Enfin, il faut mettre en place des programmes de développement. Alors que les femmes cultivent souvent l’expertise, vient un moment où il leur faut, pour continuer à progresser, s’emparer aussi du leadership. C’est vrai dans l’entreprise comme dans le monde scientifique où, à partir d’un certain niveau, les publications ne suffisent plus. Pour obtenir de la reconnaissance, de l’avancement et des crédits, il faut de l’entregent, une réputation, bref comprendre et maîtriser les mécanismes de l’influence et du pouvoir. Et cela s’apprend !

Simples et pratiques, ces solutions ont l’énorme avantage de ne pas remettre en cause le principe d’excellence qui fonde la science. Les scientifiques sont, pour la plupart, intègres, rationnels, respectueux des faits et humbles devant le talent. Ils seraient, dans leur immense majorité, disposés à corriger leurs biais si on les leur révélait et à faire volontiers place aux femmes qui ajouteraient de la compétence. En revanche, ils n’admettraient pas que la féminisation se fasse au détriment de l’excellence, et le moindre soupçon de favoritisme décrédibiliserait toute la démarche.

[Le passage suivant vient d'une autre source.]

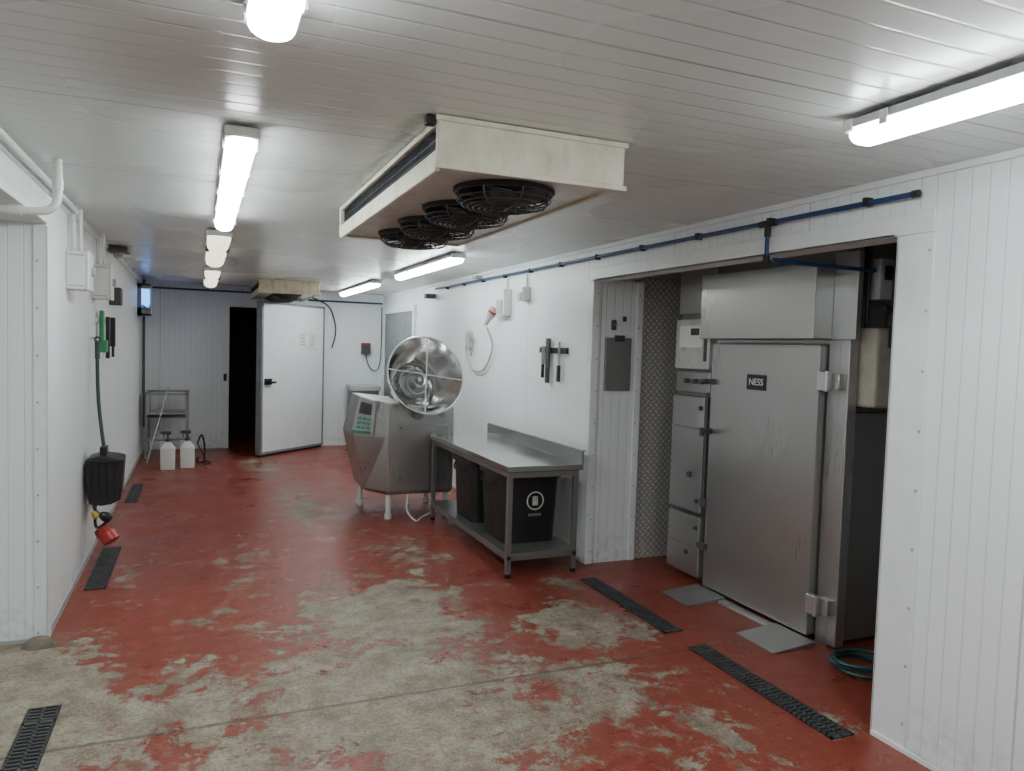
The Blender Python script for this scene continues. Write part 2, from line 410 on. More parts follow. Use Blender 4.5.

Pour féminiser la science, il faut cesser de prétendre qu’il s’agit d’un monde foncièrement masculin où seules peuvent réussir des femmes d’exception. Pas plus qu’il n’est utile d’en faire une affaire de morale, d’appeler à tout révolutionner ou d’exclure les hommes de la réflexion. Le combat doit rester celui de la diversité car c’est dans la diversité qu’est la richesse, et la diversité inclut tout le monde. C’est un combat qui se gagne au quotidien, pas à pas, non par des incantations mais par des solutions concrètes.